Trump has spoken publicly – perhaps in jest – about making the White House his permanent home. Has there ever been an aspiring dictator who did not want to ensconce himself in power? But Trump will need more than a hollowed-out Republican Party to keep him in office. The GOP, like the Vatican, has no divisions; but there are potential shock troops Trump could draw on, namely white supremacists and over the top Christian nationalists. The love affair between the GOP and Gavin McInnes and his thugish Proud Boys shows promise as does Franklin Graham and his flock of double down born agains. They have been waiting for an uber leader who gets it alles, one who speaks their language and can give them a place to call home. Real or potential, they now have one, sitting in the White House watching Fox News and formulating his next Tweet. A Mussolini ultra lite, but heh, nobody’s perfect.

Fascism has moved into our lives while we were dancing with the stars, watching the latest Tarantino gore-fest or fixating on why Joe Biden missed the bus some forty years ago. For more than two years, the most insightful observers on the left have written at length about the neo-fascist components of Trumpism and, to a lesser degree, about those of the Republican Party itself. Yet the mainstream media and the vast majority of political operatives and junkies avoid the label despite the evidence. Skirting the obvious, they label Trump narcissistic or Islamophobic or racist. He is all these things, of course, and more. But when his personality traits are linked with his words and deeds, only an obscurantist would call a spade anything other than a spade.

Militant opposition is essential, not only to render neo-fascism impotent but to ensure the future of democracy. How many Americans will it take to deliver a coup de grace to the zombie creatures we know as the Republican Party and its Freedom Caucuses? Fewer than you might think if House Democrats and the courts do their jobs.

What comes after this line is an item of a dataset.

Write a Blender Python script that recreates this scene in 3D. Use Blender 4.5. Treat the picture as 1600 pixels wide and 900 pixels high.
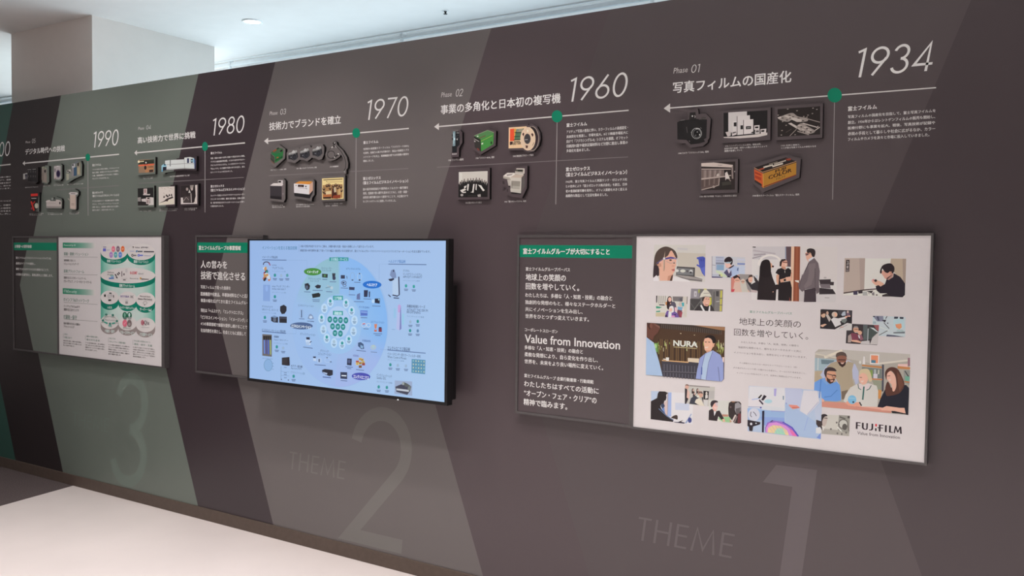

A big IF indeed.

Howard Zinn told us that mass protest movements can be more effective than putting our faith in elected officials — or in a Supreme Court that has gone AWOL. By taking to the streets, the brave people of Puerto Rico, Russia, Hong Kong, Lebanon, and many other places have shown the way. If we take a pass on any opportunity to de- fang Trumpism, it is we who will be sowing the seeds of authoritarianism. Who wants to tell the kids that mom and pop were complicit in the death of American democracy?